Segni di speranza: “The Value of Recycling” featured in Donna Moderna
On April 9th, Donna Moderna featured minrl within the article “Ci sono nuovi segni di speranza” (There are new signs of hope), a reflection on small but meaningful actions shaping a more sustainable future.
What makes the article particularly compelling is the way it weaves together different forms of expression, art, landscape, and material culture, into a shared reflection on how we leave our mark on the world.
At its centre is Valle Camonica, a UNESCO World Heritage site where, thousands of years ago, humans carved their presence into stone. These engravings are not simply images, but traces of intention, marks that endure, carrying memory across time.
Within this broader reflection, Donna Moderna brings together different approaches to sustainability: from the painted interpretations of Tullio Pericoli, to the repair-focused philosophy of Prism, and the use of recycled materials by Freitag. Each represents a different way of engaging with what already exists, through art, care, or transformation.
It is within this context that Donna Moderna presents our collection The Value of Recycling. Composed of coin-shaped charms engraved with recycling symbols, the collection reflects on value as something that can be redefined and carried forward.


The coin becomes a metaphor: a kind of currency that allows us to restore rather than consume, to contribute rather than extract, a way to imagine, and invest in, a cleaner future.
This perspective extends to the material itself.
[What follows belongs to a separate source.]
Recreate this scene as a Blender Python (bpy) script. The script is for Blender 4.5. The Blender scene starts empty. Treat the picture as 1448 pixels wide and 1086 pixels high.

Each piece is made using reclaimed metals, reintroduced without the need for new extraction. Value, then, is no longer tied to origin, but to transformation, to the ability of something to continue.
Like the engravings of Valle Camonica, these gestures are a way of leaving a mark. Today, they may be quieter, a recycled material, a conscious choice, a piece of jewellery, but no less significant.
Being included among these “signs of hope” is meaningful not only for the recognition, but for what it suggests: that change can take shape through objects, symbols, and small, deliberate actions.
Jewellery has always carried meaning across time. With The Value of Recycling, that meaning shifts, less about possession, more about participation; less about permanence, more about continuity.
What we create now will shape what remains. The question is no longer only what we make, but what kind of value we choose to represent.